The referendum coincides with the 100th anniversary of the United States granting US citizenship to Puerto Ricans, though they are barred from voting in presidential elections and have only one congressional representative with limited voting powers.
“I believe in the principle of equality,” said Moraima Mendez, an attorney who studied in Indiana and voted for statehood. “I want to stand eye-to-eye with the US .... I want everyone here to have everything I had over there.”
Nearly half a million Puerto Ricans have moved to the US mainland in the past decade to find a more affordable cost of living or jobs as the island of 3.4 million people struggles with a 12 percent unemployment rate.
Those who stay behind have been hit with new taxes and higher utility bills on an island where food is 22 percent more costly than the US mainland and public services are 64 percent more costly.
Those who oppose statehood worry the island will lose its cultural identity and warn that Puerto Rico will struggle even more financially because it will be forced to pay millions of dollars in federal taxes.

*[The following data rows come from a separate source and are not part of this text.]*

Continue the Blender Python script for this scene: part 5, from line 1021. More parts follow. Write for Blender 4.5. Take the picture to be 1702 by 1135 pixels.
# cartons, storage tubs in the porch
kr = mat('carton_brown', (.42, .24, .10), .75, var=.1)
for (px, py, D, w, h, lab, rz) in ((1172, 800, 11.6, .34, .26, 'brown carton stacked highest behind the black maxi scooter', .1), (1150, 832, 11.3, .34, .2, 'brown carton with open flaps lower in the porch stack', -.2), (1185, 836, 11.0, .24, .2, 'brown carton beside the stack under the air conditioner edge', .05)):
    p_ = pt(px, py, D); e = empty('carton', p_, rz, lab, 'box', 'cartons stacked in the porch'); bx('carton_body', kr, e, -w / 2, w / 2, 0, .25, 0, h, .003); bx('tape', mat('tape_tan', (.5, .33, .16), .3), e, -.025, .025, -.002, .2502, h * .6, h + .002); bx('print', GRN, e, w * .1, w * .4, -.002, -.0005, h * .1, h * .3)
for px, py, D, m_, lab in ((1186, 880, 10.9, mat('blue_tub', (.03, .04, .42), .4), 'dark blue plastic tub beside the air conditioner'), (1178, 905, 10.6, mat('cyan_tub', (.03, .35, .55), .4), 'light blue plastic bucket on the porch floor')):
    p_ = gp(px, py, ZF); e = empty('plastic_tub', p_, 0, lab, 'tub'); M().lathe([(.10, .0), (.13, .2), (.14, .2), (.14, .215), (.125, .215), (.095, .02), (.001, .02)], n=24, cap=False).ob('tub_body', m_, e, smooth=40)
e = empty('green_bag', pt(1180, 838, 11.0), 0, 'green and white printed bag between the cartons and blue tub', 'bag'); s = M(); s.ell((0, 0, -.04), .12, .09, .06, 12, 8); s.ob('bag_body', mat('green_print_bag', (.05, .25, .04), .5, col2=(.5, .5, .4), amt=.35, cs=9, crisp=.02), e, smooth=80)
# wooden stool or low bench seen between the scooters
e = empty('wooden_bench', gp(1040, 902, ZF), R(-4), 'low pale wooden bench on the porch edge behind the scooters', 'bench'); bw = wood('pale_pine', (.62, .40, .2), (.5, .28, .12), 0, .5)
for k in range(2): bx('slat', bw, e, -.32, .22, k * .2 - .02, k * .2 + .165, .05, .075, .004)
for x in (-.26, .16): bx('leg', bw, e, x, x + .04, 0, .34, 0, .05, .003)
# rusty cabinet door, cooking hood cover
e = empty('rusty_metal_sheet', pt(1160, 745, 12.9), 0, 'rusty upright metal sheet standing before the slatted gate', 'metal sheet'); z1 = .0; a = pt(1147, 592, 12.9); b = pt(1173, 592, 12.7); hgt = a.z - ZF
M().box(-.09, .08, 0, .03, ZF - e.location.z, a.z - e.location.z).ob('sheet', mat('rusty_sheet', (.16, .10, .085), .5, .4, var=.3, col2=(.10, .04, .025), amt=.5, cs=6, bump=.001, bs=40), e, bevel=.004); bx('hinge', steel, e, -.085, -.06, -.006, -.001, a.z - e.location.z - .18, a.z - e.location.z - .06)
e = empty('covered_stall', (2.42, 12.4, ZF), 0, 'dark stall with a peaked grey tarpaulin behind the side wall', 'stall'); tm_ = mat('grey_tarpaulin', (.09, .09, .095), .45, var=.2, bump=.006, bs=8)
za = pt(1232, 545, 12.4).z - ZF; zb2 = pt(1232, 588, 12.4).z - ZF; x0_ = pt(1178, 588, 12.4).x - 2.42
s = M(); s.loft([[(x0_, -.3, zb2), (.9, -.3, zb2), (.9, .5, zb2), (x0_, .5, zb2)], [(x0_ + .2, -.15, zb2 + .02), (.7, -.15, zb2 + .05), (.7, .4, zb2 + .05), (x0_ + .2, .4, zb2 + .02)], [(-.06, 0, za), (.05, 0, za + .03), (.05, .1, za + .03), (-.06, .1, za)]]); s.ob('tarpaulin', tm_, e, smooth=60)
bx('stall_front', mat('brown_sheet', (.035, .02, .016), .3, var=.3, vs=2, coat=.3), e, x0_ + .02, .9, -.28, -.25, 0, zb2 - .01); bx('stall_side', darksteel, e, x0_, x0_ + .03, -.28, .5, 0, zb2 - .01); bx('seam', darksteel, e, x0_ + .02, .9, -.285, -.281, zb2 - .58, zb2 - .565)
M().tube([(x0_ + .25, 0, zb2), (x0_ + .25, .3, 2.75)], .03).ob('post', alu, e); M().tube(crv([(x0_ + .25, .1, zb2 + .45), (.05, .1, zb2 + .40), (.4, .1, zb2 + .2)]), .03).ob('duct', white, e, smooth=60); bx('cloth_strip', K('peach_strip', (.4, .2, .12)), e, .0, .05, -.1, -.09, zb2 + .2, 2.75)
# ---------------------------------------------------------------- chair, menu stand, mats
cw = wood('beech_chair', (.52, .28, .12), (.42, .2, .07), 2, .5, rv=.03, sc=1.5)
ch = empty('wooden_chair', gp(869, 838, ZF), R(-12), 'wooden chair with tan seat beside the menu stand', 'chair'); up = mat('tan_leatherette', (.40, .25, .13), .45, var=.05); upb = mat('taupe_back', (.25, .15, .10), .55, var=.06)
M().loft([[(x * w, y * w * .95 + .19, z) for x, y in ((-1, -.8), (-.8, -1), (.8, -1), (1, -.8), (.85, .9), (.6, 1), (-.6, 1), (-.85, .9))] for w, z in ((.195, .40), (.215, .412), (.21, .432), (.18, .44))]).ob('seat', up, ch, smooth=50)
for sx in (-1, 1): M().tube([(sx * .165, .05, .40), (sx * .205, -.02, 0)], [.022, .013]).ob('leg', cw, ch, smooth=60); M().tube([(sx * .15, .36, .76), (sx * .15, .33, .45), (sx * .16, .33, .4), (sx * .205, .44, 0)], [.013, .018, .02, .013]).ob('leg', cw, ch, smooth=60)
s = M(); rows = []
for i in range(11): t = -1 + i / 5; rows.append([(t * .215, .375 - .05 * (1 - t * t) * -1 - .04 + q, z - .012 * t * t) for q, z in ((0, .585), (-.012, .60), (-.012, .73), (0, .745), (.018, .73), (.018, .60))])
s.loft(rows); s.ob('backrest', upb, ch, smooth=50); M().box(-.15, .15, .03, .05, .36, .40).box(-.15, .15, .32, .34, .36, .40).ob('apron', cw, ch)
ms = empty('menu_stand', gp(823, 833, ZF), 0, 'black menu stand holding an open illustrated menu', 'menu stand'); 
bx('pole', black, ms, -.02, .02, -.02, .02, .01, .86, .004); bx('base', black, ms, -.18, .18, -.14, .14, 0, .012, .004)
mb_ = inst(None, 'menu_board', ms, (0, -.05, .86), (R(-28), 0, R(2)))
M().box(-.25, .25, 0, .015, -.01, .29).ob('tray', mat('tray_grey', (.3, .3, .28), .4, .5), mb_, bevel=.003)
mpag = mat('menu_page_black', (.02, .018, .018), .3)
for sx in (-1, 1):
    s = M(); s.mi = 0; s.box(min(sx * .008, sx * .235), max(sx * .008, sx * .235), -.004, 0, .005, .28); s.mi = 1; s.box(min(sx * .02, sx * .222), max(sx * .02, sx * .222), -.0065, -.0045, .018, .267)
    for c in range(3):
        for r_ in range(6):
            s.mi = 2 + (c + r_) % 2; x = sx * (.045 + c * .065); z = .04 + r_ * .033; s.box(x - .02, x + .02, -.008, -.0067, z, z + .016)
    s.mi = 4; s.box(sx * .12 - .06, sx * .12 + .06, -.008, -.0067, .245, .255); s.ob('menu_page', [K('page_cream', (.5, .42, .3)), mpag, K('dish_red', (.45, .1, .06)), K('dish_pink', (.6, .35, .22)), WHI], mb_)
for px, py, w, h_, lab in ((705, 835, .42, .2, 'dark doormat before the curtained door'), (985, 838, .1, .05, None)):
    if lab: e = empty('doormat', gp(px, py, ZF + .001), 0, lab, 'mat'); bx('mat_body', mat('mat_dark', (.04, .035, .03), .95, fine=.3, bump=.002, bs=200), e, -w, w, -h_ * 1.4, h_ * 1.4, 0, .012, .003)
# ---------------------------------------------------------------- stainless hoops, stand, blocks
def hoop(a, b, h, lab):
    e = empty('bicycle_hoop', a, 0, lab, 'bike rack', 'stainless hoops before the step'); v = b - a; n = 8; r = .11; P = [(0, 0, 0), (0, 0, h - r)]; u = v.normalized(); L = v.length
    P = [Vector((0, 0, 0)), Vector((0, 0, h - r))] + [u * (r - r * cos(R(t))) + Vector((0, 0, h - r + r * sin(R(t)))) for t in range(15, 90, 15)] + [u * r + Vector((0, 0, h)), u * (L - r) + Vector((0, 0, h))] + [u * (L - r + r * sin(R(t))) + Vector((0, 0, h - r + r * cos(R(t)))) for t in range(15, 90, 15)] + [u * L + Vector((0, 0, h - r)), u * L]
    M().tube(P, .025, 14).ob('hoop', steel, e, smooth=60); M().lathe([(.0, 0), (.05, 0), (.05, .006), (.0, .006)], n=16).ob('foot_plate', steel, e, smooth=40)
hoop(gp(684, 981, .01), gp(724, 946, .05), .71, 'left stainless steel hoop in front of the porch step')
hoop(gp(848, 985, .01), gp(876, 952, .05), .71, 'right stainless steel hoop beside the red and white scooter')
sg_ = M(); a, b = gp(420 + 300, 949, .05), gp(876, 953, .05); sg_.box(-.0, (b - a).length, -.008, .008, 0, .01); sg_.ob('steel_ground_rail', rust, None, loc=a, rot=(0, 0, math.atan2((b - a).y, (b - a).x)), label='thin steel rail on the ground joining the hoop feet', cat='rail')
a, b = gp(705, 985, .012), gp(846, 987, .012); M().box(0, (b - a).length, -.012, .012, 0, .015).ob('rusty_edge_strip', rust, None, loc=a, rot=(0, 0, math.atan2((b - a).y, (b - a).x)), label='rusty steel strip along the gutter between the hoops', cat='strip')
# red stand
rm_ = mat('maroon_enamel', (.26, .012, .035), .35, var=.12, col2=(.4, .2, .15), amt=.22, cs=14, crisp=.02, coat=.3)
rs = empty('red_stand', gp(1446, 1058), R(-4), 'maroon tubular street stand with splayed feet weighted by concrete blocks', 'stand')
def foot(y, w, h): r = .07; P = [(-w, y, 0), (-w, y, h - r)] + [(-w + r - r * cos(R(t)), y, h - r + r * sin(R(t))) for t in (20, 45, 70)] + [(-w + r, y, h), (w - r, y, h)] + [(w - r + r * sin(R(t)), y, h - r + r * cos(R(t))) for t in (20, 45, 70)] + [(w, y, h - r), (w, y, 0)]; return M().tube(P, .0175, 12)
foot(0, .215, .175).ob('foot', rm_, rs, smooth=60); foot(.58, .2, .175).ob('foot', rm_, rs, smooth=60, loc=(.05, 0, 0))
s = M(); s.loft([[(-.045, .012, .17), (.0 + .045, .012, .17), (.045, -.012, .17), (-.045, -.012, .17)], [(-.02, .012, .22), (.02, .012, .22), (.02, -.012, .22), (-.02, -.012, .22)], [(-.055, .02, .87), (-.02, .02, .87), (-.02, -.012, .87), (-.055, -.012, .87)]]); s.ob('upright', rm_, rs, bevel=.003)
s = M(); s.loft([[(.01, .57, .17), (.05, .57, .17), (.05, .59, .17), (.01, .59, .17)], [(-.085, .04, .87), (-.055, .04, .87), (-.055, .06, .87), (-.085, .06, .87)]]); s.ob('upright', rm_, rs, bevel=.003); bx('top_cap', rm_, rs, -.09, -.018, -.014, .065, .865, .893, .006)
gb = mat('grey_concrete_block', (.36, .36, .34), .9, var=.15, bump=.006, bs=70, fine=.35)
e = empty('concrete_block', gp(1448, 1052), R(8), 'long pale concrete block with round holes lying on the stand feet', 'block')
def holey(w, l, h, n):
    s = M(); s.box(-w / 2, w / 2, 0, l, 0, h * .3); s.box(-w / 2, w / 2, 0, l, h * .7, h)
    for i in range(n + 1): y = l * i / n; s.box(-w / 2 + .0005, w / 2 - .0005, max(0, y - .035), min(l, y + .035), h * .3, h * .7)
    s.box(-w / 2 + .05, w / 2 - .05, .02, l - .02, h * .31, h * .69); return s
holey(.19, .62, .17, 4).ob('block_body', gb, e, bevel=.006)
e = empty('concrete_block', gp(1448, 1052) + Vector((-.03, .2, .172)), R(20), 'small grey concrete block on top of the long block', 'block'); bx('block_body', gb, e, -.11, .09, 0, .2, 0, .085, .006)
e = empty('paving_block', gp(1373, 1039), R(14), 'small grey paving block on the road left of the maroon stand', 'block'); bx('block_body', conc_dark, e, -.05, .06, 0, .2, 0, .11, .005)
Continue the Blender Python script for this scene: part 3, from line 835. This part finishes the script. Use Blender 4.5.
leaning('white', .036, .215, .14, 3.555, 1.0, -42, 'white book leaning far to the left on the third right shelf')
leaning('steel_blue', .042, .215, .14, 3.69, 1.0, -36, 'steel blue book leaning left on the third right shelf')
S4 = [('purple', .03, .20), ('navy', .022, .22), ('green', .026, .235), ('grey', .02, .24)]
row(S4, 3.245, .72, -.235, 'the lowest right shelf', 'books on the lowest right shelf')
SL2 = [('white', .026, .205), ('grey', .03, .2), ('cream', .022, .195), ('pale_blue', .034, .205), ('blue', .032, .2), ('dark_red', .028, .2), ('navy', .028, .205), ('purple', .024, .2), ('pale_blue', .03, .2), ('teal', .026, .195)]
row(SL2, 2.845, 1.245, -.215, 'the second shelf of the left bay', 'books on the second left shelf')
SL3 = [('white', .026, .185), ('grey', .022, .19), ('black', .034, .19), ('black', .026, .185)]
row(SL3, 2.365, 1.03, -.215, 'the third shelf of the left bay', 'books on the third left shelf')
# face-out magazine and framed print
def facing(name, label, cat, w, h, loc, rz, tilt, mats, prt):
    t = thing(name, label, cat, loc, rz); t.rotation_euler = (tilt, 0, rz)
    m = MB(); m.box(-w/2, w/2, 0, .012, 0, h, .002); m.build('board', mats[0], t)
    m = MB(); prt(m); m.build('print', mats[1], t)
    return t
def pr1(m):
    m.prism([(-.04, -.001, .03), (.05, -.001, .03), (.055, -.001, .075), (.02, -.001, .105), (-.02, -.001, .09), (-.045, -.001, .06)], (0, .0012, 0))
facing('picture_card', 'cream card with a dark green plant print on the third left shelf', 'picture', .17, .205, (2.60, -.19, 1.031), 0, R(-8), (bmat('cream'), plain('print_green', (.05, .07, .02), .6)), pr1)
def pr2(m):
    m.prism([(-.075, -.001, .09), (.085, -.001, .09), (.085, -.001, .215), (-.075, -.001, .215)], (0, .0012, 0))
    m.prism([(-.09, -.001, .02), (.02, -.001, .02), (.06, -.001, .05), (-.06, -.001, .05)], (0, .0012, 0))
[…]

“The cost of statehood on the pocketbook of every citizen, every business, every industry will be devastating,” Carlos Delegado, secretary of the opposition Popular Democratic Party, told The Associated Press. “Whatever we might receive in additional federal funds will be canceled by the amount of taxes the island will have to pay.”
His party also has noted that the US Justice Department has not backed the referendum.
A department spokesman told the AP that the agency has not reviewed or approved the ballot’s language.